When Mr Humphries gets up he might clear up the confusion amongst the Liberals about where they would make their savings. Mr Kaine has said, "We have to cut education". I do not think the Liberals deny that. Mr Cornwell says, "Teachers before bricks and mortar". He would close schools. But Mrs Carnell, in an early radio interview, said, "Oh, no, we will not close schools". She was asked, "Would you go down the close the schools path?". She said no. On the voucher system she gave a flat no. I do not know where the Liberals would go to make the savings that they claim are necessary. Mrs Carnell said something about less face to face teaching time. That is not a path I would be willing to go down. It is an important time for teachers. I do not think we are at the stage where we have to think about that.
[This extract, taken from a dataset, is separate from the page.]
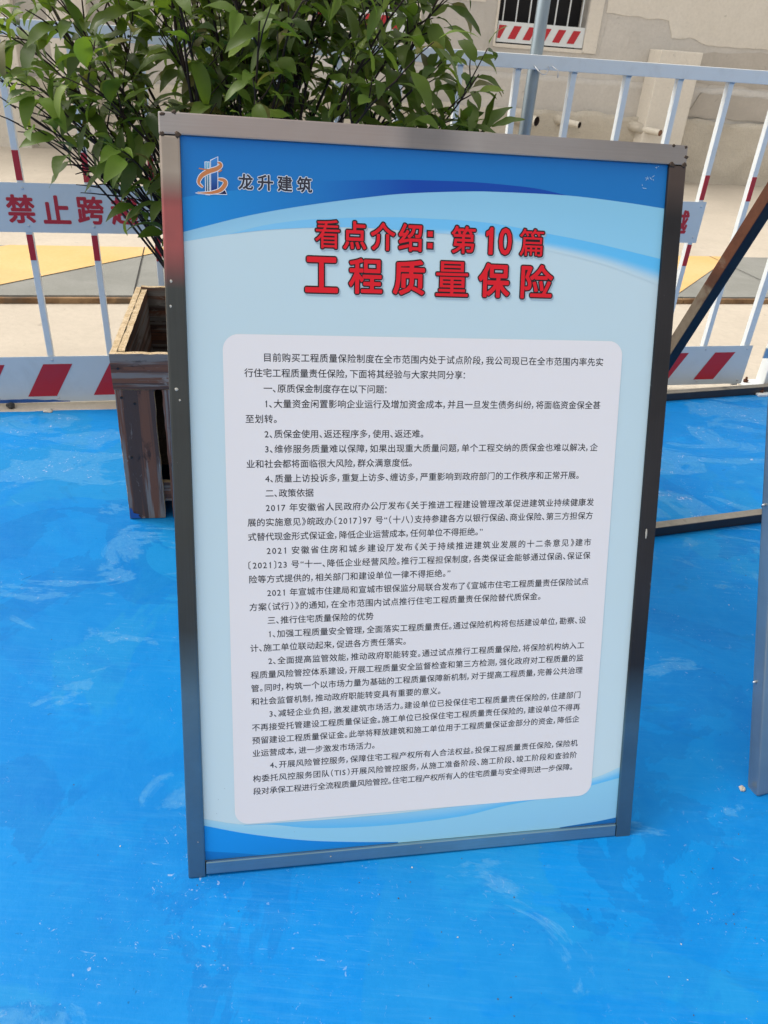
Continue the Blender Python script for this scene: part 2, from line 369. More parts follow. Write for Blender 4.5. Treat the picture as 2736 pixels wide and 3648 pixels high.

Mr Humphries, maybe you will give us a clear indication of where you would make your savings.

MR STEVENSON (12.22): The question we must ask and answer is: Do Canberrans support a cut of 80 teachers? I think the answer clearly must be no. I will be brief. I know that there are other people who wish to speak and that we have only a few minutes left. Mr Wood said that it is inevitable that schools will close. I would ask why. It is also inevitable, I would suggest, that there will be more young people in the ACT.

Mr Wood: Populations move.

MR STEVENSON: That is reallocation. There is a big difference between suggesting that schools will close and saying that schools will be relocated and will perhaps increase. Mr Wood also mentioned consultation. I asked where it had been. He said that he was fairly open. Fair enough. He said that nothing really happened when he was fairly open about the fact that the education budget would be cut. If you say something and the people do not get the message, you say it again. A former Labor leader claimed a mandate for a particular policy because of something he said in reply to an interjection during an election campaign. In other words, he claimed, "Everybody would have known because I said something". If nobody did anything in response to consultation before you made the decision and took the action, why did you not do it a little bit better?

It is important to make the statement that is being made by a number of the Liberal people that this motion will have no effect. Why? Because the ALP take no notice of what this Assembly says. Unless we start passing no-confidence motions, they never will. When we in the majority are ignored by this minority administration, that is the way for this Assembly to have an effect. We must say that we will not stand for it. They will ignore this motion. They will walk out of this Assembly and go off to wherever they are going and not think twice about it.